Na Kontakt 24 około godziny 16.00 dostaliśmy pierwsze sygnały o problemach w dostępie do internetu mobilnego w sieci Orange.
"W dniu dzisiejszym doszło do dużej awarii sieci Orange. Brak sieci internetowej zrywane połączenia cały kraj" - napisał do nas jeden z internautów (pisownia oryginalna).
"Brak w całej Polsce internetu LTE w niektórych miastach także połączeń telefonicznych" - skarżyła się inna osoba.
Podobne głosy pojawiały się także na Twitterze i Facebooku Orange Polska.
Jak wynikało z relacji użytkowników, w niektórych częściach kraju miały również występować utrudnienia w wykonaniu połączeń głosowych.
Orange odpowiada
O awarię postanowiliśmy zapytać przedstawicieli operatora.
Maria Piechocka z biura prasowego Orange Polska w rozmowie z tvn24bis.pl potwierdziła, że problemy występowały. - Jeszcze nie mogę powiedzieć, co jest przyczyną tej awarii, natomiast potwierdzamy, że są utrudnienia w dostępie do internetu mobilnego - powiedziała nam przed 18.00.
Jak dodała, usługi głosowe i SMS-y działają prawidłowo.
- Jeszcze nie znam terminu usunięcia awarii, robimy wszystko, żeby było to jak najszybciej - zapewniła Piechocka, jednocześnie wskazując, że utrudnienia "można odczuć niemal w całym kraju".

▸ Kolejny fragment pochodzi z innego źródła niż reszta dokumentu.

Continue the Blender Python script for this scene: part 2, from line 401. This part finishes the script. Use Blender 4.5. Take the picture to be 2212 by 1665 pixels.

Około godziny 19.00 przedstawicielka Orange Polska poinformowała, że "sytuacja stabilizuje się". - Stopniowo przywracana jest dostępność usług mobilnego internetu w Orange - dodała Piechocka.
Późnym wieczorem awaria została całkowicie usunięta. - Wszyscy klienci mają już dostęp do wszystkich usług - poinformował Piechocka w czwartek rano.
Nie poinformowała, co było przyczyną problemów.